Ex-senator critical of Iraq war and blind support of Israel

10/3/2004
BY STEVE MURPHY
BLADE STAFF WRITER

Blind support of Israel has led the United States to support the oppression of Palestinians and an unjust war in Iraq, a former U.S. senator told Toledo-area Arab Americans last night.

Addressing the 16th annual banquet of the Greater Toledo Association of Arab Americans at the SeaGate Centre, keynote speaker James Abourezk said U.S. policy is allowing Israel to destroy Palestinian society.

"We're witnessing one of the most brutal occupations in history in Palestine," said Mr. Abourezk, a South Dakota Democrat who served in the Senate from 1973 to 1979.

The former lawmaker, who founded the Arab American Anti-Discrimination Committee in 1980, accused President Bush and his advisers of invading Iraq last year to overthrow a regime that Israel saw as a threat.

"We were tricked by Israel into doing its dirty work," he told an audience of more than 400 people.

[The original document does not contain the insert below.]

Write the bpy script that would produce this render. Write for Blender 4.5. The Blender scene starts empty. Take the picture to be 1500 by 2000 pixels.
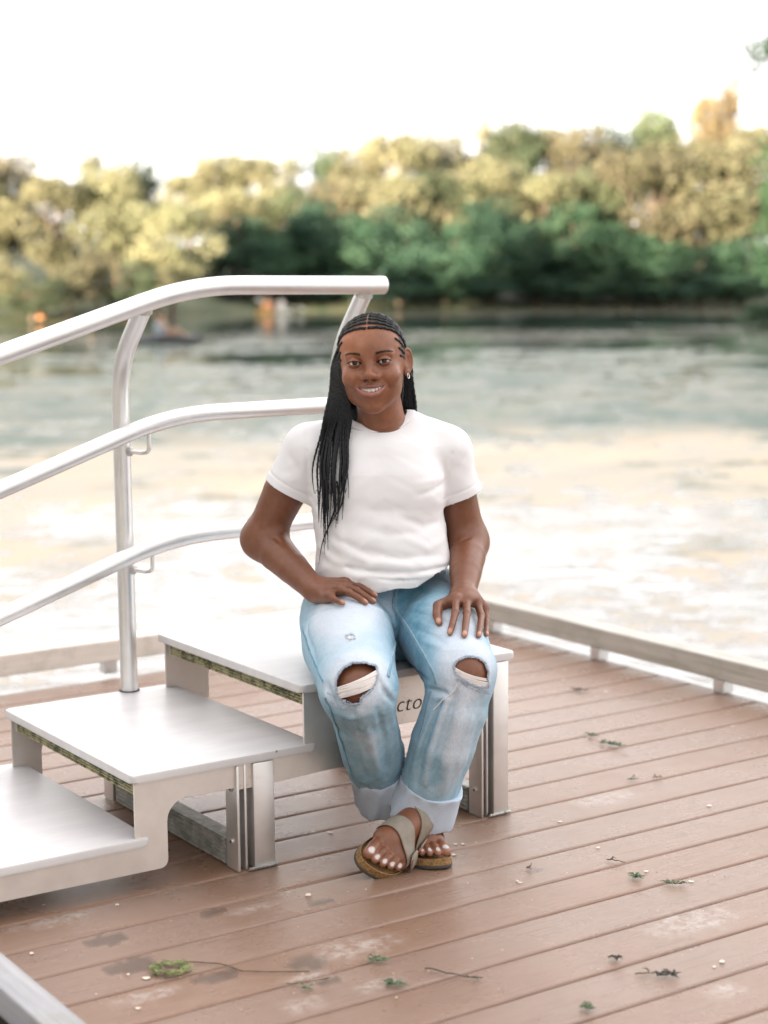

Mr. Abourezk, the American-born son of Lebanese immigrants, said Americans are not getting a true picture of the suffering inflicted on Iraqi civilians by insurgent bombings and U.S. military strikes.

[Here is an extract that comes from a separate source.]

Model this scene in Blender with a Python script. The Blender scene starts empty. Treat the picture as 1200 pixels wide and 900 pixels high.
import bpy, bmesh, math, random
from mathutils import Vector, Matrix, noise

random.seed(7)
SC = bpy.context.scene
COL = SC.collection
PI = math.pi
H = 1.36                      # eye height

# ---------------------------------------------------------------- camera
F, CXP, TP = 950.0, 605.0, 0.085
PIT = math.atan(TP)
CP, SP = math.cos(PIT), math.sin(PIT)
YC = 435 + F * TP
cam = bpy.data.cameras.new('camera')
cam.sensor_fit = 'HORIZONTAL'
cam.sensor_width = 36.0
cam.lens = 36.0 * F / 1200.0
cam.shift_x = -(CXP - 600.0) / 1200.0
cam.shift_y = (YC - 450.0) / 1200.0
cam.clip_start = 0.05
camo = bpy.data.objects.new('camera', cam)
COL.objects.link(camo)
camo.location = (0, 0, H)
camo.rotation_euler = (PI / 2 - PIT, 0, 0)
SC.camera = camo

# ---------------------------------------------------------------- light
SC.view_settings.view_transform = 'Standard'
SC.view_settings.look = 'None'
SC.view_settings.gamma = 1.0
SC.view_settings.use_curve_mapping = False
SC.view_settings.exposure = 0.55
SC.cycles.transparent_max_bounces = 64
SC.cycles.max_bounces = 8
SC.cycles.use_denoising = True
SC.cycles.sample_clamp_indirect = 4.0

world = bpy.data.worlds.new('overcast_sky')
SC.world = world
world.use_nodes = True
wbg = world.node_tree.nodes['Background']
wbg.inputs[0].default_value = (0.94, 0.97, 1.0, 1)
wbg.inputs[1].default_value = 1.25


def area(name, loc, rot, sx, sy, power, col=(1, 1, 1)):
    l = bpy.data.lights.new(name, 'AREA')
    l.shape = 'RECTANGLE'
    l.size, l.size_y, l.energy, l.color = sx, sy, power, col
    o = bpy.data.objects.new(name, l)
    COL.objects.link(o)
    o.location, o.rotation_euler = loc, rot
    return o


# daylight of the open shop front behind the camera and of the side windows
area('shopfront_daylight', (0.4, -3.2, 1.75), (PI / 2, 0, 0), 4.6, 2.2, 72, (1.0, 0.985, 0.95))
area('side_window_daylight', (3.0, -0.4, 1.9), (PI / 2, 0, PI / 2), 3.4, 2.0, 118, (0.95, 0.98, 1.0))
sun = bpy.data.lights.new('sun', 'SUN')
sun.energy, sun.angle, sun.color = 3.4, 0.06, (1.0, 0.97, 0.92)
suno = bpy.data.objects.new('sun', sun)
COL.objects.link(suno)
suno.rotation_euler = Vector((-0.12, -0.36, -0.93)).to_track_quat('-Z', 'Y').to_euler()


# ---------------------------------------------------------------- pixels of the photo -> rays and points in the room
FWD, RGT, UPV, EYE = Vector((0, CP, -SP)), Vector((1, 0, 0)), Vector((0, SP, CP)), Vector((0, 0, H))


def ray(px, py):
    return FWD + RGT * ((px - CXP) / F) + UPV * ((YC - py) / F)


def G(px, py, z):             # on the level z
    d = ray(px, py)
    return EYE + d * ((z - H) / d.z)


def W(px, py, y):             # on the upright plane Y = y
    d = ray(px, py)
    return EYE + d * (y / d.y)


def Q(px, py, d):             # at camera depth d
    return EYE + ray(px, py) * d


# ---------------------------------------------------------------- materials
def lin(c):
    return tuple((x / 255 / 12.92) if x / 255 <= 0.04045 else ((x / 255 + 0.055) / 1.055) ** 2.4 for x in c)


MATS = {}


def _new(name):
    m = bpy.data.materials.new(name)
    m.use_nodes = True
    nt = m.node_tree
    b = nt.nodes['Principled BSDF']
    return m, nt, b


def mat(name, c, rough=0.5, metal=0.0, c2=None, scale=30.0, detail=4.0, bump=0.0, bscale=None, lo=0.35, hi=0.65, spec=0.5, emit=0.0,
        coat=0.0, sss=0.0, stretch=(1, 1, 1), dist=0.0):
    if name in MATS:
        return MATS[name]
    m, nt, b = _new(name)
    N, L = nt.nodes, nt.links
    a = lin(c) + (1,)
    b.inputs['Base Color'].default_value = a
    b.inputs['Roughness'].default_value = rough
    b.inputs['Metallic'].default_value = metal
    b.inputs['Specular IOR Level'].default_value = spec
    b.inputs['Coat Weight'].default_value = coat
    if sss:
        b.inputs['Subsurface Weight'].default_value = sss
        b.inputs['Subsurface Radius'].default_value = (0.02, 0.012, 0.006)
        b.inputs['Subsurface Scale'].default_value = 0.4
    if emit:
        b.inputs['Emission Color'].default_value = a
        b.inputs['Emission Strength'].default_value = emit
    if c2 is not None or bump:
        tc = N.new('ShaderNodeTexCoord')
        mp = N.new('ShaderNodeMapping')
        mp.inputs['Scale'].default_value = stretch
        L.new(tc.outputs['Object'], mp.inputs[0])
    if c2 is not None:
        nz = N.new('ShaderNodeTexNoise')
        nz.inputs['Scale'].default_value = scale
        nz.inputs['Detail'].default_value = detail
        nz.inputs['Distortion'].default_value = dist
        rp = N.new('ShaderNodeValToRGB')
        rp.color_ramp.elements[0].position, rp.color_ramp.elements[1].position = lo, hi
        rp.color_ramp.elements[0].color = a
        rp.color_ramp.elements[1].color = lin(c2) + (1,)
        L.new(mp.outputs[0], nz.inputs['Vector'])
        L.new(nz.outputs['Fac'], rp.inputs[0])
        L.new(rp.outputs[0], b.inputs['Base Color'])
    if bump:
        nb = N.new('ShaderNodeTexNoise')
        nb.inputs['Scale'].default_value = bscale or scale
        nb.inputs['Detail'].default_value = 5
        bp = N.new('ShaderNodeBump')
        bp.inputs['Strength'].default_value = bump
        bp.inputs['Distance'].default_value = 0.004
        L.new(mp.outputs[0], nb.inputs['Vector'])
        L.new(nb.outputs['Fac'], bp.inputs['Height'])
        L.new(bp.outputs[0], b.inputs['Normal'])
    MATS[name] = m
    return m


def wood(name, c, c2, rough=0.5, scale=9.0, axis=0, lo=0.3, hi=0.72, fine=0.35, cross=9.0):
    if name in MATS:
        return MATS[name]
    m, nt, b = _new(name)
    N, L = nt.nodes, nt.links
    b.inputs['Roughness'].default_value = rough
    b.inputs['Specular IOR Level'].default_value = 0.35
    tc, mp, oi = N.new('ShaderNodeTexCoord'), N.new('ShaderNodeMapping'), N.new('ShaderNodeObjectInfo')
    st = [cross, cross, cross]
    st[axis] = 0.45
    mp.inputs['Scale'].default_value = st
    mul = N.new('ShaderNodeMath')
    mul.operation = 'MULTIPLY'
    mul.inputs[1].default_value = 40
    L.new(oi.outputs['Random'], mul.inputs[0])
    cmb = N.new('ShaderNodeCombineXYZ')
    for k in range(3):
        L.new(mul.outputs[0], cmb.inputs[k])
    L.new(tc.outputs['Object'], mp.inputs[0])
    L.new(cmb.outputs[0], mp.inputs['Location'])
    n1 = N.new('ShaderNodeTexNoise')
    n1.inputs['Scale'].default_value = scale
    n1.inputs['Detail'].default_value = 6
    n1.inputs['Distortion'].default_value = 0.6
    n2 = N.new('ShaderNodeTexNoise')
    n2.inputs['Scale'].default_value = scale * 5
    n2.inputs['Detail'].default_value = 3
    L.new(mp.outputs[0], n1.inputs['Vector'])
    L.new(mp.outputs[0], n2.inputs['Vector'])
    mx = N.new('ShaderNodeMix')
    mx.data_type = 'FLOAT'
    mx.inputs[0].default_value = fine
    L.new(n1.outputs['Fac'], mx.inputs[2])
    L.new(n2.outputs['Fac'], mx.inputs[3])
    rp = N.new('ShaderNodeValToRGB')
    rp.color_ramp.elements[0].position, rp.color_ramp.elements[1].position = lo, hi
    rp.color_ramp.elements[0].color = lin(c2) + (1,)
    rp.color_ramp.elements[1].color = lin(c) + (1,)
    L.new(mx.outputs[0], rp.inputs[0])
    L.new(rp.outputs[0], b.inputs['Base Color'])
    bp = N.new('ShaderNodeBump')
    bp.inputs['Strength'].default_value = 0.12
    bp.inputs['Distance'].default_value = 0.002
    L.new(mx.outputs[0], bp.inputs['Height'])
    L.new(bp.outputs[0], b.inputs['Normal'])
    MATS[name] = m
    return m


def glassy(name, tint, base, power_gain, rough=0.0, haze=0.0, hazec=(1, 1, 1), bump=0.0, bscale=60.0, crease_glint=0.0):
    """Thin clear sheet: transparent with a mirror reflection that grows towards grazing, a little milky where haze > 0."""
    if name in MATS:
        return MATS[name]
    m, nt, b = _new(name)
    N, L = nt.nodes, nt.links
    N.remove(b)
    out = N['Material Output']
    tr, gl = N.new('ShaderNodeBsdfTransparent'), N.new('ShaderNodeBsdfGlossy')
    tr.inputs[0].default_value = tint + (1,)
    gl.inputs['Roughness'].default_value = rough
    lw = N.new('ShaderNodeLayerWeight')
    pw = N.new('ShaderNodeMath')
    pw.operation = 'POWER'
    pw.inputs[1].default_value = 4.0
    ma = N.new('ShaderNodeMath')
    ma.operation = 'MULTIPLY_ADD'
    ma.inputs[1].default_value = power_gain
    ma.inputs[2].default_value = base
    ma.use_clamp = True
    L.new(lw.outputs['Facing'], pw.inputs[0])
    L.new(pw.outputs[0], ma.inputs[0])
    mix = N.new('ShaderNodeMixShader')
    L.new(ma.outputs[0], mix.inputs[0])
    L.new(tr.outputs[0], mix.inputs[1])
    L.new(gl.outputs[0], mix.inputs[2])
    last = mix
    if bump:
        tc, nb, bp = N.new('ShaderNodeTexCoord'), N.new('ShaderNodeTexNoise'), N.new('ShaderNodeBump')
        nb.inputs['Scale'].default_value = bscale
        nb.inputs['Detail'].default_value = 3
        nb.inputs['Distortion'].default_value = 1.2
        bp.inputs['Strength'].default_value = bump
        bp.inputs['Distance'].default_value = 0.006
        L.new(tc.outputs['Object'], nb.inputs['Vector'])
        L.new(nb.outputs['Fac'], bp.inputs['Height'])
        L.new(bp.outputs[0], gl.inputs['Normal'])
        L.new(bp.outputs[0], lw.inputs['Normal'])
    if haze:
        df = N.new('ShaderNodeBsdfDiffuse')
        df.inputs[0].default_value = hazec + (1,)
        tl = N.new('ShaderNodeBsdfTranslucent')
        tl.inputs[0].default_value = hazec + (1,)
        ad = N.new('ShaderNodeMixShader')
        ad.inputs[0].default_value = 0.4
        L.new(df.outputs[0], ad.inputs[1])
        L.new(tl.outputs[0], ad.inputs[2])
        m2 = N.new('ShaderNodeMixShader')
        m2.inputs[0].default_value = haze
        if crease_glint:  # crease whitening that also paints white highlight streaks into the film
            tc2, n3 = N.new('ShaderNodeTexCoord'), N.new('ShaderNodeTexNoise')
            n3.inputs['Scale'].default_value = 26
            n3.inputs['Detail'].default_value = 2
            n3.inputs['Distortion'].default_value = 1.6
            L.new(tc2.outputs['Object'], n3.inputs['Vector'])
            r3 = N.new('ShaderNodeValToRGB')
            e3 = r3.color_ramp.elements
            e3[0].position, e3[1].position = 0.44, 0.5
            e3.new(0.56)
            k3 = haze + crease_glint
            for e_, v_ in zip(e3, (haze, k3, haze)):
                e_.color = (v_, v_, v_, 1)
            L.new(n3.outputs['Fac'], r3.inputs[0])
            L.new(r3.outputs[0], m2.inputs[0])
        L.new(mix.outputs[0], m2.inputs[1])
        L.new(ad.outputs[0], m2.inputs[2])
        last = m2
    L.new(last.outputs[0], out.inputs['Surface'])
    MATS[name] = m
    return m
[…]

He spoke of watching the al-Jazeera Arab TV station last week and seeing footage of wounded and dead Iraqi children in Fallujah, a center of resistance to U.S. troops.

"That's something you'll never see on American TV," Mr. Abourezk said.

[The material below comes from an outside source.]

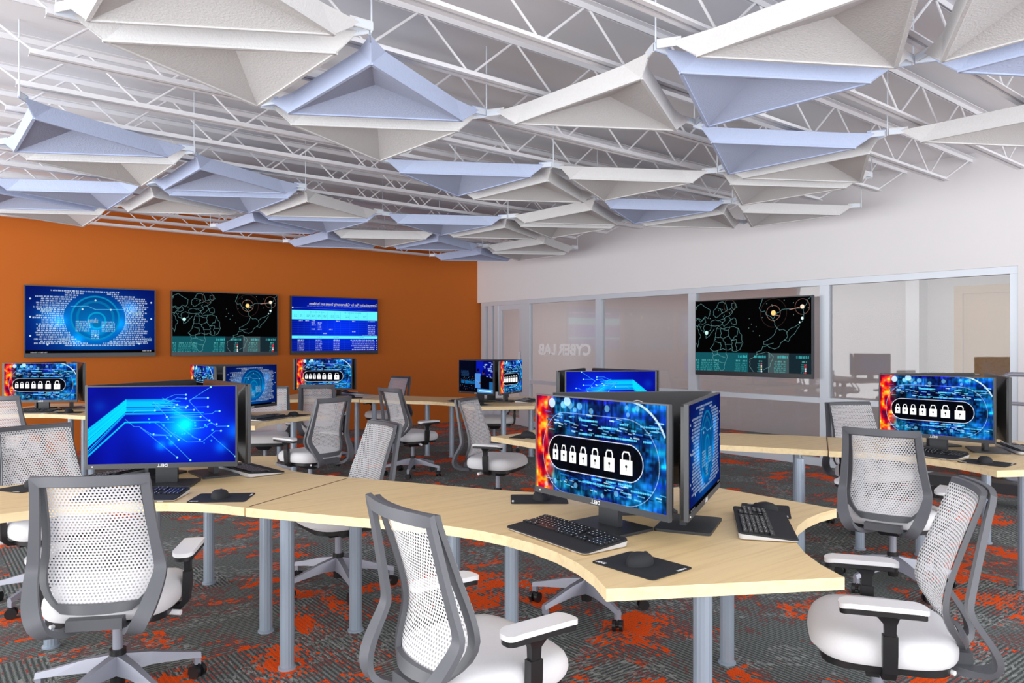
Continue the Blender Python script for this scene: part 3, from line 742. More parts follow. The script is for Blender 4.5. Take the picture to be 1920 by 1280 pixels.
def pic_map():
    W, H = 480, 270; p = Pic(W, H, (0.0, 0.0005, 0.001)); rng = random.Random(12)
    for (x0, x1, c) in [(0, 0.485, (0.05, 0.22, 0.25)), (0.485, 0.655, (0.06, 0.10, 0.12)), (0.655, 0.825, (0.17, 0.22, 0.23)), (0.825, 1.0, (0.06, 0.10, 0.12))]:
        p.rect(x0, 0.735, x1, 1, c)
    C = (0.38, 0.60, 0.60)
    for pl in MAPL:
        q = [pl[0]]
        for a, b in zip(pl[:-1], pl[1:]):
            n = max(1, int(math.hypot(b[0]-a[0], b[1]-a[1])/0.018))
            straight = rng.random() < 0.15
            for k in range(1, n+1):
                t = k/n; j = 0 if straight or k == n else 0.006
                q.append((a[0]+(b[0]-a[0])*t+rng.uniform(-j, j), a[1]+(b[1]-a[1])*t+rng.uniform(-j, j)*1.6))
        p.line(q, C, 1.0, 0.85)
    for (cx, cy, r, al) in [(0.32, 0.08, 0.09, 0.4), (0.70, 0.2, 0.10, 0.75), (0.70, 0.2, 0.19, 0.25), (0.93, 0.13, 0.10, 0.6)]:
        p.disc(cx, cy, r, (0.62, 0.42, 0.36), al, ring=1.6)
    p.disc(0.70, 0.2, 0.035, (0.95, 0.72, 0.38)); p.disc(0.93, 0.13, 0.028, (0.95, 0.8, 0.68)); p.line([(0.93, 0.13), (0.83, 0.165)], (0.8, 0.5, 0.45), 1.5); p.line([(0.70, 0.22), (0.755, 0.245)], (0.8, 0.6, 0.5), 1.3)
    p.disc(0.105, 0.455, 0.028, (0.65, 0.85, 0.82)); p.disc(0.93, 0.28, 0.018, (0.8, 0.9, 0.88)); p.disc(0.91, 0.33, 0.010, (0.8, 0.9, 0.88))
    for k in range(26): p.disc(rng.uniform(0, 1), rng.uniform(0.02, 0.5), 0.005, (0.5, 0.7, 0.68), 0.8)
    T = (0.20, 0.75, 0.75); D = (0.2, 0.55, 0.55)
    for (x0, x1) in [(0.40, 0.475), (0.54, 0.64), (0.735, 0.82), (0.885, 0.985)]: p.words(x0, x1, 0.785, 0.035, T, rng, 1.0)
    for (x0, x1) in [(0.0, 0.035), (0.06, 0.10), (0.115, 0.165), (0.185, 0.225), (0.38, 0.415), (0.44, 0.475), (0.58, 0.61), (0.72, 0.77), (0.785, 0.80), (0.93, 0.965)]:
        p.words(x0, x1, 0.845, 0.02, (0.3, 0.65, 0.62), rng, 1.0)
        for k in range(5): p.words(x0-0.015*rng.random(), x1, 0.88+0.026*k, 0.014, D, rng, 0.9)
    for k, c in enumerate([(0.7, 0.12, 0.2), (0.8, 0.8, 0.8), (0.7, 0.5, 0.1), (0.8, 0.8, 0.85), (0.8, 0.8, 0.85)]):
        p.disc(0.60, 0.885+0.025*k, 0.010, c)
    for k, c in enumerate([(0.8, 0.1, 0.2), (0.85, 0.05, 0.05), (0.8, 0.7, 0.75), (0.8, 0.8, 0.85), (0.8, 0.1, 0.1)]):
        p.disc(0.955, 0.885+0.025*k, 0.011, c)
    return p.a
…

The evening's other featured speaker, film critic and author Jack Shaheen, focused on media portrayals of Arabs and Muslims and urged his listeners to fight stereotypes and discrimination.

Mr. Shaheen said more than a century's worth of American movies have reinforced negative images of Arabs and Muslims.

A short video presentation accompanying his remarks began with silent film footage in which female belly dancers swayed back and forth.

"There was a time when Arabs represented our Victorian sexual fantasies," Mr. Shaheen said.

Later films, he added, portrayed Arabs and Muslims as thieves, Neanderthals, or terrorists.

He pointed to a scene from the 1981 film Raiders of the Lost Ark in which Indiana Jones shoots down a turbaned, sword-wielding Arab while a crowd around them cheers.

"I want you to know these 1,000-plus movies were all released before 9/11," Mr. Shaheen said. "This vilification process has been going on for a long time."

Mr. Shaheen urged his audience to organize against such negative portrayals, which he said have spread to television shows since the terror attacks of Sept. 11, 2001.

"Unless we get together ... these images aren't going to go away," he said. "They're going to impact our children and grandchildren."

During the banquet, the Toledo association honored three local residents: Michael D. Sallah, The Blade's national affairs writer who won a Pulitzer Prize with Mitch Weiss and Joe Mahr this year for the series "Buried Secrets, Brutal Truths"; Rita Mansour, managing director of the McDonald Financial Group, and Chafic Hatoum, former president of the Greater Toledo Association of Arab Americans.